Challenge: Go through the records and extract every line with the word "pixels".

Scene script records
::::
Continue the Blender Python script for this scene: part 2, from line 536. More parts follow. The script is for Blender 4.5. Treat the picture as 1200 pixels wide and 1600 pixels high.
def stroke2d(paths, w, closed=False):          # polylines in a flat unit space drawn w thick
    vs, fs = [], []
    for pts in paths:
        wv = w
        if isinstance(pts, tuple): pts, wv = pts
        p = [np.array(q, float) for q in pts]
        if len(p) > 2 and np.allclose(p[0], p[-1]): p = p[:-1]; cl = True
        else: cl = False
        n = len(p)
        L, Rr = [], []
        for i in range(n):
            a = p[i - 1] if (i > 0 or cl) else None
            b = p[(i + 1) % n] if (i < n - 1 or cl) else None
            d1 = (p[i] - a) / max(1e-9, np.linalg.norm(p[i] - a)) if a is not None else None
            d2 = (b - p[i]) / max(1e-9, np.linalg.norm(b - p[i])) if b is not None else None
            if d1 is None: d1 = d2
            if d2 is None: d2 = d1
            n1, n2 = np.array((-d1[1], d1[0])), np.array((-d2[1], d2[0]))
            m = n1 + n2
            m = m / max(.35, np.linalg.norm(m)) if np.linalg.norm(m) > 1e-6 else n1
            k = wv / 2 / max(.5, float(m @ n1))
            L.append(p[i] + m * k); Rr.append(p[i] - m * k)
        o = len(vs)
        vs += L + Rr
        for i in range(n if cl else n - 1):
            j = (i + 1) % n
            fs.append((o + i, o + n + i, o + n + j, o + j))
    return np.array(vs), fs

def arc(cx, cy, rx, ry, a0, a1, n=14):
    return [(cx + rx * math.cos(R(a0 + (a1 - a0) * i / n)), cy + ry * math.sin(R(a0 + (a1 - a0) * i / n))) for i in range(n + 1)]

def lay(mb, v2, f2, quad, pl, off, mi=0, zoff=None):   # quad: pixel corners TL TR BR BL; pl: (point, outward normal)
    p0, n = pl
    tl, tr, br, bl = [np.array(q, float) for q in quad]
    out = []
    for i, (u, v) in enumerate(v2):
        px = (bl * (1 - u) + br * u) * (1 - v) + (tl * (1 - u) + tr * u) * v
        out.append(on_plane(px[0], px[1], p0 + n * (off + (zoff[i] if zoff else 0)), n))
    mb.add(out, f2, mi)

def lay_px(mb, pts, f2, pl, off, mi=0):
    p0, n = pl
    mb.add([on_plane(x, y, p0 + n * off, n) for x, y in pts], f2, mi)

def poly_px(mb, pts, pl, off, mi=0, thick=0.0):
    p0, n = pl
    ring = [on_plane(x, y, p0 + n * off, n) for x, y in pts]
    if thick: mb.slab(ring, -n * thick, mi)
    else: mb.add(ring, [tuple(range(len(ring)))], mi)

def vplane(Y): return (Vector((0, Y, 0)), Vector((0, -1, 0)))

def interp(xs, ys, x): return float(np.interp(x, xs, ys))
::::
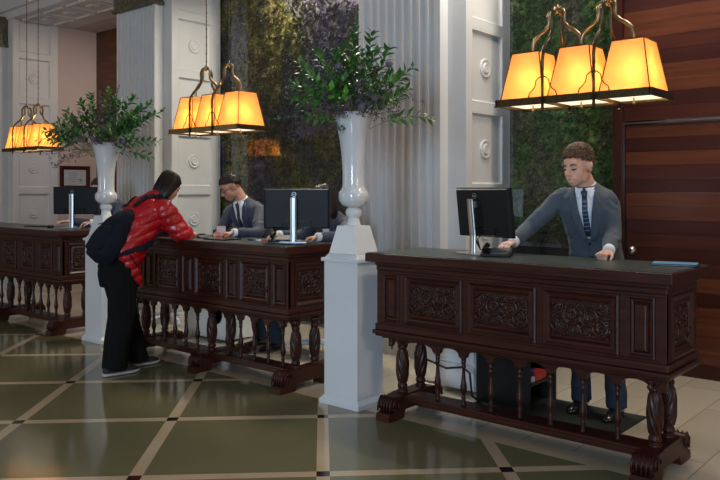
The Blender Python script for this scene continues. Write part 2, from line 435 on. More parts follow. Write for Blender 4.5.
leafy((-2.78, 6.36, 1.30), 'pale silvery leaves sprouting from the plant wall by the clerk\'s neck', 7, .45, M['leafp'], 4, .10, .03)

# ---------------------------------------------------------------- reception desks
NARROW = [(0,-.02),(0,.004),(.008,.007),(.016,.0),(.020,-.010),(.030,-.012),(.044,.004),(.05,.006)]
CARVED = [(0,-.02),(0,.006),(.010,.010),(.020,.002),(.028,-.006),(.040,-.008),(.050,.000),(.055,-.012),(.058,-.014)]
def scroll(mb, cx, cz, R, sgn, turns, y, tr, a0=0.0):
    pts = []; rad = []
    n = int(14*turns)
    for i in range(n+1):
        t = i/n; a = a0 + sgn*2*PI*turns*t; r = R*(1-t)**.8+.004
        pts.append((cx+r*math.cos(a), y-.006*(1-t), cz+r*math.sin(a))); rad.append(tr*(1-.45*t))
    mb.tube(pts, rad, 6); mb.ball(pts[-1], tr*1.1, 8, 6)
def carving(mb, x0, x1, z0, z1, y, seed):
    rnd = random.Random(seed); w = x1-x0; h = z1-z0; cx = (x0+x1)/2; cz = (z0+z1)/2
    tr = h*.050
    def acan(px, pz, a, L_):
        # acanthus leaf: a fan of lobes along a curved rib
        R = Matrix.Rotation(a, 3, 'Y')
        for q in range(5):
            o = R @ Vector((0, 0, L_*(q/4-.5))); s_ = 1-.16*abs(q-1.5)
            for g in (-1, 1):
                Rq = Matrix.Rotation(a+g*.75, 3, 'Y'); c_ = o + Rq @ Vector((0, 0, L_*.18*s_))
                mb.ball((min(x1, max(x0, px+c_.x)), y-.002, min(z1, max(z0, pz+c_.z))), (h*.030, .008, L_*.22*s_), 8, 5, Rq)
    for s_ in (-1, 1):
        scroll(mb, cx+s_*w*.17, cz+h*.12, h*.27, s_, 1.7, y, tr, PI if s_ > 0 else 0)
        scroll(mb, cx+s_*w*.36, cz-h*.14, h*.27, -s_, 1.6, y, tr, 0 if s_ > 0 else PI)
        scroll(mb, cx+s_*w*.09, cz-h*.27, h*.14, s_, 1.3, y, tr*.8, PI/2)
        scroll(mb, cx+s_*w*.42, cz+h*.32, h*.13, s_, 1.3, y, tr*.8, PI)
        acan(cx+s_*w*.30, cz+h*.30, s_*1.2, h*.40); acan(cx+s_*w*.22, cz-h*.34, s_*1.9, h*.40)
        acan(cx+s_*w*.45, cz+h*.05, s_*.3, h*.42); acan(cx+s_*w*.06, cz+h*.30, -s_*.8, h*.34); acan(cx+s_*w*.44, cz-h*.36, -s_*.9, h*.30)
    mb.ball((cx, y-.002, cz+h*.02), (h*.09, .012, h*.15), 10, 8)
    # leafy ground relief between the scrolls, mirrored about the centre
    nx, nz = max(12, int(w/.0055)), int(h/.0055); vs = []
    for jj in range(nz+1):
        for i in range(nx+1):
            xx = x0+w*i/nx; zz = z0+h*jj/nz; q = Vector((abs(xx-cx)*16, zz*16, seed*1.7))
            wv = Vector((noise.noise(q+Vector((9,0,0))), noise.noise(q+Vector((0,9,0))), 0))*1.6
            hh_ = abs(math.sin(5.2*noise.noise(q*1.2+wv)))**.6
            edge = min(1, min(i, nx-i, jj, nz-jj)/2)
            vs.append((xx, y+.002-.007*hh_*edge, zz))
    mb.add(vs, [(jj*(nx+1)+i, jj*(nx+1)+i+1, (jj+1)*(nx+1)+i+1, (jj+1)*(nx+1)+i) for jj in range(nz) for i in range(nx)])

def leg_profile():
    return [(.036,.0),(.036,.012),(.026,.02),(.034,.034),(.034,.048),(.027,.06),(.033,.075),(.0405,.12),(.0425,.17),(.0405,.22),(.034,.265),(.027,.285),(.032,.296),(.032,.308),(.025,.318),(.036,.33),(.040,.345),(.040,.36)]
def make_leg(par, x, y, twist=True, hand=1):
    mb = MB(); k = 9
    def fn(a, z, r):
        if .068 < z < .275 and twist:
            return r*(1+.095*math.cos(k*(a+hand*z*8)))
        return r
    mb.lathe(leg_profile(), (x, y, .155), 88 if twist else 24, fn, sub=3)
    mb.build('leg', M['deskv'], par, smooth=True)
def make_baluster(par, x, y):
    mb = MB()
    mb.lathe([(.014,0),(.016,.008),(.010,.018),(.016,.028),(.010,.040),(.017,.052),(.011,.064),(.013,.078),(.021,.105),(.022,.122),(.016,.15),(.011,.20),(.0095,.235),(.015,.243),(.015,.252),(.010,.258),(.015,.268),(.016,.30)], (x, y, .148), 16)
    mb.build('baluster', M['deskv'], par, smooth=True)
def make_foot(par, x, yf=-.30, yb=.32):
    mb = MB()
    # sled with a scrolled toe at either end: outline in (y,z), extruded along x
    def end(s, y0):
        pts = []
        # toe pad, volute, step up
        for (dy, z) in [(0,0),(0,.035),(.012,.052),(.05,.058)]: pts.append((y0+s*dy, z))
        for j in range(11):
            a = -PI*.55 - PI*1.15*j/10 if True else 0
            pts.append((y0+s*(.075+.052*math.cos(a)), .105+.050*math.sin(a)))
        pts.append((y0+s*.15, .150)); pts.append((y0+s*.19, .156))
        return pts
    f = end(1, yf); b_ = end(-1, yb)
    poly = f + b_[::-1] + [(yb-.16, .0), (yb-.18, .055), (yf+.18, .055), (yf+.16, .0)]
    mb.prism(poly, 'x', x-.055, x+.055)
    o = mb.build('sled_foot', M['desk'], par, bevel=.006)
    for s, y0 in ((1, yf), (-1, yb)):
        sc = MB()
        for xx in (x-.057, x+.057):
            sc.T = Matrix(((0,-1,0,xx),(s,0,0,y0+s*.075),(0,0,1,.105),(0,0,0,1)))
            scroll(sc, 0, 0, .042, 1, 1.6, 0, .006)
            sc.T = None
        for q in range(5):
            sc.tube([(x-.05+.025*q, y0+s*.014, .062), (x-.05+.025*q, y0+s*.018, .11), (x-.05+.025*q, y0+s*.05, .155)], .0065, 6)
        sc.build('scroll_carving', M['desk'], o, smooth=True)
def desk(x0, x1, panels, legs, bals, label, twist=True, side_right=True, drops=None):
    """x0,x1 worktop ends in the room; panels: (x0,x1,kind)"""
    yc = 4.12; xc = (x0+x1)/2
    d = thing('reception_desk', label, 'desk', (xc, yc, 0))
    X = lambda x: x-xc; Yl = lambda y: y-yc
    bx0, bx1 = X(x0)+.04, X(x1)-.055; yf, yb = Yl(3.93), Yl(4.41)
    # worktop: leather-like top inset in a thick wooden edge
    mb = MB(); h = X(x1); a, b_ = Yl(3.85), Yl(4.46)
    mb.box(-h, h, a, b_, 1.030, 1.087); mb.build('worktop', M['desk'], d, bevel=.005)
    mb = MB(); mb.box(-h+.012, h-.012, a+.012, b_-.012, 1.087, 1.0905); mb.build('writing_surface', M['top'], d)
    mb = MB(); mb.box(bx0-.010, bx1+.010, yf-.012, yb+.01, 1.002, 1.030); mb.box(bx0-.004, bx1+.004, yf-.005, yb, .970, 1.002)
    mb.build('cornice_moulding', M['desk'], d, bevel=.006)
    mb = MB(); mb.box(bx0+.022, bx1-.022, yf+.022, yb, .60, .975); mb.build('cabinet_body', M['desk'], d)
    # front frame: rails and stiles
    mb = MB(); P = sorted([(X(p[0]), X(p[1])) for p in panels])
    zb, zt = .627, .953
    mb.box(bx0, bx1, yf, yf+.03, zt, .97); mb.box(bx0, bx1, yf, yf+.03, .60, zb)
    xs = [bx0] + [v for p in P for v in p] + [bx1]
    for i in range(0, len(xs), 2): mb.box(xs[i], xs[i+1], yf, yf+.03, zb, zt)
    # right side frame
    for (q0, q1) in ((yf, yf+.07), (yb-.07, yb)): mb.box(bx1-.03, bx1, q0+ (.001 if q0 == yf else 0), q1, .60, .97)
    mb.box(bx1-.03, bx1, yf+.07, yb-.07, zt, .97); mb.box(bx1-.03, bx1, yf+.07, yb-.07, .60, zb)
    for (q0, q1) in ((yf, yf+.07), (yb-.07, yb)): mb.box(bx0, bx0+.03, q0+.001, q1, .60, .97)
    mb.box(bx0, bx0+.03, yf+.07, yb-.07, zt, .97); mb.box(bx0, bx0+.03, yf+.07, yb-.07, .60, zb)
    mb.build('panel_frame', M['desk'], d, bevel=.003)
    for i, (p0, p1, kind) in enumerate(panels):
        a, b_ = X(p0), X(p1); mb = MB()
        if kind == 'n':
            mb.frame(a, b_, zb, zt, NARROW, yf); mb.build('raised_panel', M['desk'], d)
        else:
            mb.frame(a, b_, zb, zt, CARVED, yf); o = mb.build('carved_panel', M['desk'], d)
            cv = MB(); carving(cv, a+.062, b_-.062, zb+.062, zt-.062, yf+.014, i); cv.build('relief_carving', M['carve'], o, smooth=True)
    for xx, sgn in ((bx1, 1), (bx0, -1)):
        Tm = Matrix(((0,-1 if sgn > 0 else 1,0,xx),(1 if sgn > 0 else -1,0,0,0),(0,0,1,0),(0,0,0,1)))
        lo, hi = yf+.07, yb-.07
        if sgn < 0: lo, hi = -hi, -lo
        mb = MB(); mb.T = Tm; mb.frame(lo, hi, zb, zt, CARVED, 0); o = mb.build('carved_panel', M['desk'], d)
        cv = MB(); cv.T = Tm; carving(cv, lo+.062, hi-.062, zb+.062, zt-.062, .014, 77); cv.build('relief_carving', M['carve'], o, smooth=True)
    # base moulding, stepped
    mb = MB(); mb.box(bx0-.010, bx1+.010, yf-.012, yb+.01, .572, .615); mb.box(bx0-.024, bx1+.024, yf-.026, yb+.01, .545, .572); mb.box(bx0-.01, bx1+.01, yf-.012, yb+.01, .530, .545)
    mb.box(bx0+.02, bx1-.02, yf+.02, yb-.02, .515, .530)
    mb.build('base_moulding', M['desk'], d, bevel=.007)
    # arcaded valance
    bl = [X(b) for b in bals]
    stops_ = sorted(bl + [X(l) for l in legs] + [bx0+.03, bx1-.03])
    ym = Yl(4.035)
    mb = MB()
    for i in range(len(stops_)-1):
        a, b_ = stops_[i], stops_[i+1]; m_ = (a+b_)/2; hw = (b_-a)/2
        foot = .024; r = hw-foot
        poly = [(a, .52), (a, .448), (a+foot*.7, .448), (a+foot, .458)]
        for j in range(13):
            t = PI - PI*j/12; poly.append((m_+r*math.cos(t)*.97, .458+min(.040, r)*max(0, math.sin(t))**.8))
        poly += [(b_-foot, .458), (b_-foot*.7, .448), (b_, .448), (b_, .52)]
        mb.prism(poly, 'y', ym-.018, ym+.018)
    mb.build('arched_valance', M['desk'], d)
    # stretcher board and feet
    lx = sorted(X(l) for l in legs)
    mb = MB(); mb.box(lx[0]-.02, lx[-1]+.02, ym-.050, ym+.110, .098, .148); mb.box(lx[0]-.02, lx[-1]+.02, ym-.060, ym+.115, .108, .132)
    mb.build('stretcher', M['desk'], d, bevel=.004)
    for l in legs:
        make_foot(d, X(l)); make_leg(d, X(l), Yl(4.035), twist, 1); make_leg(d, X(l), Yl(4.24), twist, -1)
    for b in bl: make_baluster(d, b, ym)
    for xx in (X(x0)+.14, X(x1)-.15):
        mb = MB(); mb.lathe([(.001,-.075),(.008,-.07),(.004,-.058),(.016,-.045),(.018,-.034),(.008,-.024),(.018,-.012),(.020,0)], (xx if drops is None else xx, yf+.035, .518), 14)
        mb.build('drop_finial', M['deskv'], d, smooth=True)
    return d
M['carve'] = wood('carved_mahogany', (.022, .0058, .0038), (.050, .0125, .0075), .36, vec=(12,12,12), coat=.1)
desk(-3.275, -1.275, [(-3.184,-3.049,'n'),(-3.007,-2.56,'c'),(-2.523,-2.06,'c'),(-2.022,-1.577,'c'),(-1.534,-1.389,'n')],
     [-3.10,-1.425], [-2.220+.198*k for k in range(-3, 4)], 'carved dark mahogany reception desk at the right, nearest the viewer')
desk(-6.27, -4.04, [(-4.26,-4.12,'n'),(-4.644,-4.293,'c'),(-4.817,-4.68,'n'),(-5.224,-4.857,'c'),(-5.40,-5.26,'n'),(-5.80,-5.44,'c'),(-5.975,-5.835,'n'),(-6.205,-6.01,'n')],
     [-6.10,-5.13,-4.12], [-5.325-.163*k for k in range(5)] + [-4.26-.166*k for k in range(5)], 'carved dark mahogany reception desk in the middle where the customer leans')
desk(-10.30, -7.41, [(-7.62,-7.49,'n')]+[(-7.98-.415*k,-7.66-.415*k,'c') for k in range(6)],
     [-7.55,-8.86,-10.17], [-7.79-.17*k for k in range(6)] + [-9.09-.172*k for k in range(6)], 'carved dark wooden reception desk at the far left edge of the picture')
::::
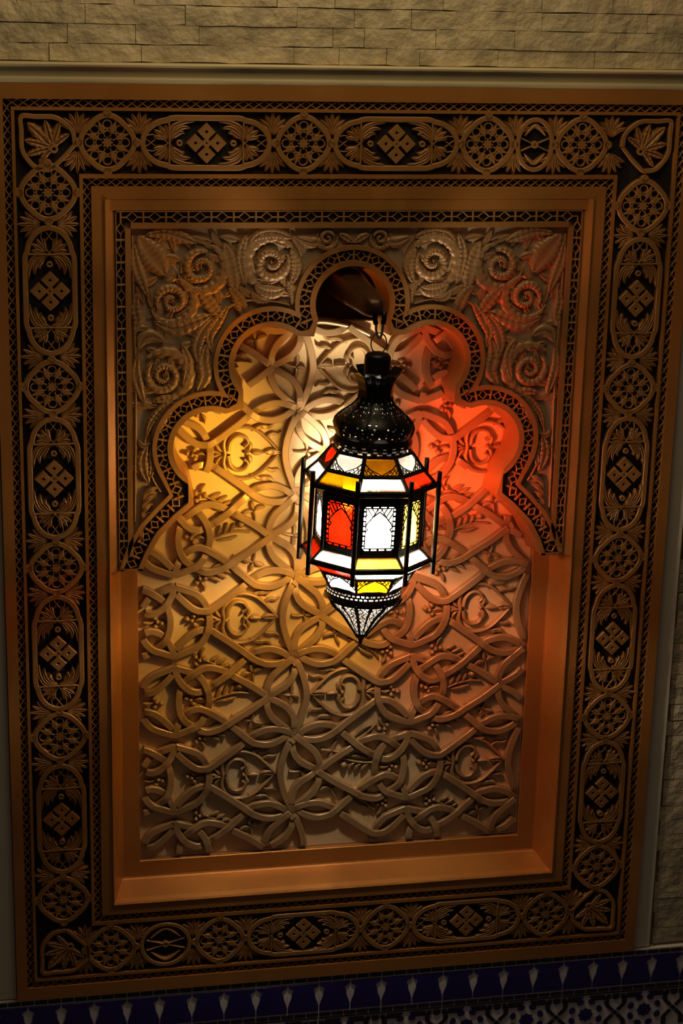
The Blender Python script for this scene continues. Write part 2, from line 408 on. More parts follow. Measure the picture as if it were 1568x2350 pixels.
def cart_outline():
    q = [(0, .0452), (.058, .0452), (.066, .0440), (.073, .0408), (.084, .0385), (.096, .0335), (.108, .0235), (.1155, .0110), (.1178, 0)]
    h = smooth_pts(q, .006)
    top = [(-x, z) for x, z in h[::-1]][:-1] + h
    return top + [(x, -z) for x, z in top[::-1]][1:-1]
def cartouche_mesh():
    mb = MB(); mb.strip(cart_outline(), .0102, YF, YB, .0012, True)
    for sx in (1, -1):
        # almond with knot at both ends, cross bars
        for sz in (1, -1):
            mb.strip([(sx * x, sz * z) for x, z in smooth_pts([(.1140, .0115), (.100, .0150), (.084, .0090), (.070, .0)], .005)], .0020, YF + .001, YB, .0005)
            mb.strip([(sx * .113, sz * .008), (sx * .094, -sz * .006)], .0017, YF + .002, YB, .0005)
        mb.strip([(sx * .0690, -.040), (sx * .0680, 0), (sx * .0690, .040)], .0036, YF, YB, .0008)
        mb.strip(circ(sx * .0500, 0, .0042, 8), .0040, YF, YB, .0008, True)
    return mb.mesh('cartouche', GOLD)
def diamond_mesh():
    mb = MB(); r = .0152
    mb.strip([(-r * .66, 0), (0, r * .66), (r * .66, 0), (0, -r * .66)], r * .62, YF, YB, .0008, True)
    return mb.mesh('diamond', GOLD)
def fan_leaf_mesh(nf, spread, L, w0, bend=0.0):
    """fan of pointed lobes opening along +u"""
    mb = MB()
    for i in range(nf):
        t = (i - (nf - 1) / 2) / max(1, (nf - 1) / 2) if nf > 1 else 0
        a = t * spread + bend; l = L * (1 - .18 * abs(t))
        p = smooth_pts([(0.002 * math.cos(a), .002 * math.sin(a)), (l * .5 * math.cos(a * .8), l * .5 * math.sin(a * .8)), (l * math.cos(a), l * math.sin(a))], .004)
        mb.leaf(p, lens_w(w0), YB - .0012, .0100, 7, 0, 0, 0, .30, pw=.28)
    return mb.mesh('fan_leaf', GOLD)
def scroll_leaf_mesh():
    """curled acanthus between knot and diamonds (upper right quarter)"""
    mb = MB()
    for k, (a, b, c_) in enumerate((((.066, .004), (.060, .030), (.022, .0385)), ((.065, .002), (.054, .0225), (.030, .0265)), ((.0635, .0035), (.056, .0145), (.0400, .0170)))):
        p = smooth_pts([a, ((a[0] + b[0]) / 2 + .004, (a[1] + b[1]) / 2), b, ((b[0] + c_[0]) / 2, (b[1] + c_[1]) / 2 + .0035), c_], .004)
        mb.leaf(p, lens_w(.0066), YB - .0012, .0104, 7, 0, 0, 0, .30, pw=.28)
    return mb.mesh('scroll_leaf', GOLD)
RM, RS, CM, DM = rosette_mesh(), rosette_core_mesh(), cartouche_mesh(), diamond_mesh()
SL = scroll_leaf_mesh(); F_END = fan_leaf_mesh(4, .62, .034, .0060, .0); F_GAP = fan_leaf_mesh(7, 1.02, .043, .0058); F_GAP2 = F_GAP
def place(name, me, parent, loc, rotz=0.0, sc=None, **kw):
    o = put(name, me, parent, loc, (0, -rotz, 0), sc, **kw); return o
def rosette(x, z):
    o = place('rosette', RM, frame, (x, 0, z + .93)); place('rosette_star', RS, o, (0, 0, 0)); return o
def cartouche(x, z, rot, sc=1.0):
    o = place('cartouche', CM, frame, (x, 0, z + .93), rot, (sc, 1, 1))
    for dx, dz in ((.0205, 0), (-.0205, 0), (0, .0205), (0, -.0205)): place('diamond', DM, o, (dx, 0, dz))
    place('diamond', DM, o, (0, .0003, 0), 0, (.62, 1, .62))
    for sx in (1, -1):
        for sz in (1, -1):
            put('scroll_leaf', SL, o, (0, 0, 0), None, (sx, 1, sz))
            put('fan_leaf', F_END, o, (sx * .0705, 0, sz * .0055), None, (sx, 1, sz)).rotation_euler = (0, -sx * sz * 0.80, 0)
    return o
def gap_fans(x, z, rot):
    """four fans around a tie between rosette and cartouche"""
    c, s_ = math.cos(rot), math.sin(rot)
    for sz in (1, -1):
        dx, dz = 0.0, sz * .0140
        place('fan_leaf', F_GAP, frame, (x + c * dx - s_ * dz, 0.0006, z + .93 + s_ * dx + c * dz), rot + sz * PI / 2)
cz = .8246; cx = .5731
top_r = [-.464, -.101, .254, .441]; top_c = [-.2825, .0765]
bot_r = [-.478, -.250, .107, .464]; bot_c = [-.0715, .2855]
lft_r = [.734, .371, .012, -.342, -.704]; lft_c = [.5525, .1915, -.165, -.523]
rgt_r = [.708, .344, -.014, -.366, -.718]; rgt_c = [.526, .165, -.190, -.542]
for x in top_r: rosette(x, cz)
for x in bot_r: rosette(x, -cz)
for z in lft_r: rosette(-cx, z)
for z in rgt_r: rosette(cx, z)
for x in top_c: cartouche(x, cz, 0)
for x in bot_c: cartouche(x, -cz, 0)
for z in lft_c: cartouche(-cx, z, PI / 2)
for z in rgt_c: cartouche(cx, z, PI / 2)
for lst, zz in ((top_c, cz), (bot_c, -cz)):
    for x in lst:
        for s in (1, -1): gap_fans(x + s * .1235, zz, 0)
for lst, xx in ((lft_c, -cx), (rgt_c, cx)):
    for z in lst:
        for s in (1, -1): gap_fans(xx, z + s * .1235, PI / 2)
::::
In response:
Continue the Blender Python script for this scene: part 2, from line 536. More parts follow. The script is for Blender 4.5. Treat the picture as 1200 pixels wide and 1600 pixels high.
The Blender Python script for this scene continues. Write part 2, from line 408 on. More parts follow. Measure the picture as if it were 1568x2350 pixels.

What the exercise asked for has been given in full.